セダンにしてももっと安いものでは妥協できないか、となります。

その答えはアイデンティティに他なりません。

このような商品を買うことにより、自分が何者なのかを自分で強く意識でき、他者にもその同じ認識を持ってもらうよう仕向けることができるのです。

わかりやすく言うと"金持ち"のステータスを持ち、周囲にもそう認識してもらう…ために購入しているのです。卑下たいい方をすれば、要するにただの「自己満足」と言うことになります。

これは単に高級品の性質であって、上述のすべてはその例にすぎないと最初に思うかもしれません。しかし一定のサイクルで変動する景気につられて、こうした高級志向は必ず巡り巡ってきます。

同じように、アンデンティティを強く象徴するものは、同じアイデンティティを持つ者を強く惹きつけます。

右に倣え的な思想を持ちやすい日本人は、流行などに流されやすい傾向がありますが、それでも個々人のアイデンティティは確かにあります。

そして、これはビジネスにおける商取引でも同じことが言えます。
幅広いビジネス分野にも当てはまることでしょう。

製品の設計や価格設定の際には「顧客は何が欲しいのか」だけでなく、

 「顧客はどんな人になりたいのか」
 「顧客はどんな会社にしたいのか」

を考慮することが必要です。
以前から何度も言ってきたと思いますが、IT企業とは厳密には「ITサービス産業」に属しています。パッケージ製品を作って、量産し、売りさばくような企業であれば概ね『製造業』と言って差し支えありませんが、そうでない以上は

 第三次産業の「サービス業」

に位置づけされていることを忘れてはなりません。
サービス業が提供するものは、

「機能」ではなく、「満足」です。
「モノ」ではなく、「コト」です。

一昔前に「コト消費」と言う言葉が流行りました。
経済産業省では"コト消費空間づくり研究会"まで立ちあがったほどです。

【モノ消費】
個別の製品やサービスの持つ機能的価値を消費すること。価値の客観化(定量化)は原則可能。もう少しわかりやすく言えば「商品・サービスの機能に価値を感じて使うこと」と言えるでしょう。顧客の窓口担当者≠システム利用者の場合、こちら目線で仕様が決定されやすいと言う側面を持ちます。
そうなると、受入テストや現地テストで仕様が大幅に変わることもよくあります。

【コト消費】
製品を購入して使用したり、単品の機能的なサービスを享受するのみでなく、個別の事象が連なった総体である「一連の体験」を対象とした消費活動のこと。「商品・サービスによって得られる経験に価値を感じて使うこと」を指していると言っていいでしょう。
こういうケースは非常に稀です。
超上流工程の中でもエンジニアからのたたき上げマネージャーなどではなく、コンサルタントに近い方がいればこうした目線でお客さまと会話が進むことが多いでしょう。

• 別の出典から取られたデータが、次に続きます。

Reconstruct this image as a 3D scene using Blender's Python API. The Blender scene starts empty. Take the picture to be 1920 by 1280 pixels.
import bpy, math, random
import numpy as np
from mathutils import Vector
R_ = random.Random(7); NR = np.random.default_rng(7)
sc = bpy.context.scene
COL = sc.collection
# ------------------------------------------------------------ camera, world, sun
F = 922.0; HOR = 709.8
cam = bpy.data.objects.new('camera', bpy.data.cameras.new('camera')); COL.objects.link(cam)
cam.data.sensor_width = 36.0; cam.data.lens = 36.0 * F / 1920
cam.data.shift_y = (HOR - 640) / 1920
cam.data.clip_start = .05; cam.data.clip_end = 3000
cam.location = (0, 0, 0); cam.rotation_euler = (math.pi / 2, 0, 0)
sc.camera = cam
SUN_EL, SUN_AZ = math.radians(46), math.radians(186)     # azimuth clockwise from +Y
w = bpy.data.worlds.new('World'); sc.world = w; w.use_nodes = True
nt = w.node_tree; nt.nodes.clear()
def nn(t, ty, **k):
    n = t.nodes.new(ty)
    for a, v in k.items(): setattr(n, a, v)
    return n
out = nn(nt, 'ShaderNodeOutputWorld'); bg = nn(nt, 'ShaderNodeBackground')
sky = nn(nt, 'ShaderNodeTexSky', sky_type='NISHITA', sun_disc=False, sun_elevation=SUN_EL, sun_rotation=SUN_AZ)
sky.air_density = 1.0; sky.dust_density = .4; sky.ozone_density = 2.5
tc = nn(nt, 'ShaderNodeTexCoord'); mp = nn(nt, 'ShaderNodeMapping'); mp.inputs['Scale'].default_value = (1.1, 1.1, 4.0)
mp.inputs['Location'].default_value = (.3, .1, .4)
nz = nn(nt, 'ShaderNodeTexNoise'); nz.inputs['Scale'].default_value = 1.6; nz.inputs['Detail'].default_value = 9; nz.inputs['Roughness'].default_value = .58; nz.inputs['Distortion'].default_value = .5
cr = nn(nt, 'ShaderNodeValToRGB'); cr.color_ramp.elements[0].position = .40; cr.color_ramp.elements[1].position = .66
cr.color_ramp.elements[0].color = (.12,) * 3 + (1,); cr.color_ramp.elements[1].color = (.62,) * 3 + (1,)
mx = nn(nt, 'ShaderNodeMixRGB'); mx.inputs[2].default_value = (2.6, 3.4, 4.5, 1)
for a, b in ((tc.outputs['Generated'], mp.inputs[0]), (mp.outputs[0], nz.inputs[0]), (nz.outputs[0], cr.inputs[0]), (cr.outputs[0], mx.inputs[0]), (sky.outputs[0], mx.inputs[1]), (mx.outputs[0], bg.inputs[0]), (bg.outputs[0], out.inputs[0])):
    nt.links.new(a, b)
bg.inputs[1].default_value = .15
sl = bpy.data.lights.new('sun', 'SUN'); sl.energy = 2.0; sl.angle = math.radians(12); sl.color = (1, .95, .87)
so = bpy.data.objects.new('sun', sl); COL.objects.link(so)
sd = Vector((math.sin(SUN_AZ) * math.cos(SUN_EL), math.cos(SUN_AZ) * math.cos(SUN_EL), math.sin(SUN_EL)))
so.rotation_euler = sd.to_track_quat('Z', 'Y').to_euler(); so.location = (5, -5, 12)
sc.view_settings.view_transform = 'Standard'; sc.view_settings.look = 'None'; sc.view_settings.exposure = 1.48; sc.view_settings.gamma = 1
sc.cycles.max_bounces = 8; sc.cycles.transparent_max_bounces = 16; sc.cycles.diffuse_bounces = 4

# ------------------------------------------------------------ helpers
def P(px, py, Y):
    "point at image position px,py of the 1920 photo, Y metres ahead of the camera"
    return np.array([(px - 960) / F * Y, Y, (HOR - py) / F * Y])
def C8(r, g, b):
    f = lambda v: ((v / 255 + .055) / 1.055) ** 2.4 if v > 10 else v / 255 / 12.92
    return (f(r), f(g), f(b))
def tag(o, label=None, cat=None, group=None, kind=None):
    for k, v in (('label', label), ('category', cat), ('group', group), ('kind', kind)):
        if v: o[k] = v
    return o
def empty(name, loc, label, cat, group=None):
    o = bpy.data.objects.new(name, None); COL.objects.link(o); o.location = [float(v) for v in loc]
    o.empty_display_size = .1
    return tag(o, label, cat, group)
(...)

IT企業は、モノを作る会社であると言うことは知っていても、コトを売る会社であることを忘れる傾向があります。常にお客さまのアイデンティティに訴えかけることのできる"モノ"でなければ、"モノ"としてもお粗末ですし、"コト"としても不完全になると言うことを忘れないようにしましょう。

誤解しやすいのは、SIer/ベンダーなどが一次請けで入っているようなケースです。お客さま…と言っても、SIer/ベンダーの反応をみたところで無事黒字で収まったかどうかくらいしか気にしていません。

彼らから好評を得てもそれはモノ消費が上手くいっただけで、コト消費につながったかどうかは分からないのです。

エンドユーザーの反応ではなく、間に入っているベンダーの顔色だけしか見ていないと、いざと言う時エンドユーザーと直接取引するようなプライムの案件では大きな成果は期待できないでしょう。

なぜなら、利用者のアイデンティティを「満足」させること以外を価値基準としてしまっているからです。